Library of Congress acquires Neil Simon manuscripts, papers
As Mark Eden Horowitz, a senior music specialist at the Library of Congress, was digging through playwright Neil Simon's manuscripts and papers this year, he made a surprising discovery.
Simon, the most commercially successful American playwright of the 20th century, could also draw. Like, really draw.
“They're almost professional,” Horowitz said in a recent phone conversation of some of the pen-and-ink drawings and paintings he found tucked among the scripts. “There are two watercolors in particular that are quite beautiful landscapes.”

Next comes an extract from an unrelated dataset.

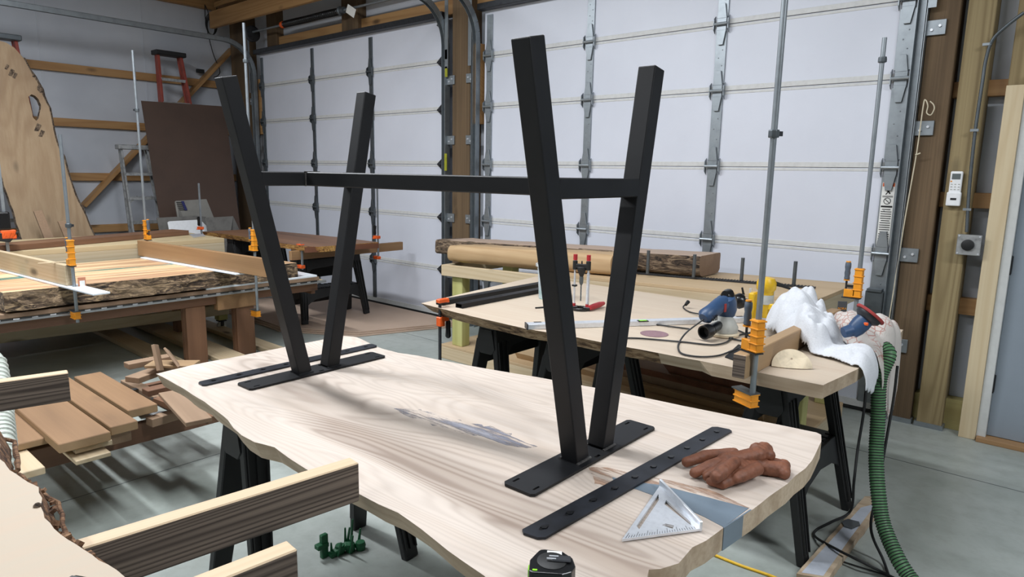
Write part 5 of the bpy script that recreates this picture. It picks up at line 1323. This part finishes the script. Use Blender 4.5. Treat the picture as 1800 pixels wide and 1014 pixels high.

More than a dozen notepads filled with drawings, cartoons and caricatures by Simon, who died in 2018, was just one of the surprising discoveries Horowitz made in the trove of approximately 7,700 of the playwright's manuscripts and papers (and even eyeglasses), a collection that the library on Monday announced had been donated by Simon's widow, actress Elaine Joyce.
The collection includes hundreds of scripts, notes and outlines for Simon's plays, including handwritten first drafts and multiple drafts of typescripts — often annotated — as well as handwritten letters to luminaries such as August Wilson. There are more than a dozen scripts (sometimes many more) for some of his most celebrated shows, including “Brighton Beach Memoirs,” “The Odd Couple” and “Lost in Yonkers,” Simon's dysfunctional-family comedy that won a Tony Award as well as the Pulitzer Prize for drama in 1991.
An event Monday at the library in Washington was scheduled to include a conversation with actors Matthew Broderick and Sarah Jessica Parker, who are starring in the Broadway revival of Simon's 1968 comedy “Plaza Suite,” as well as remarks by Joyce.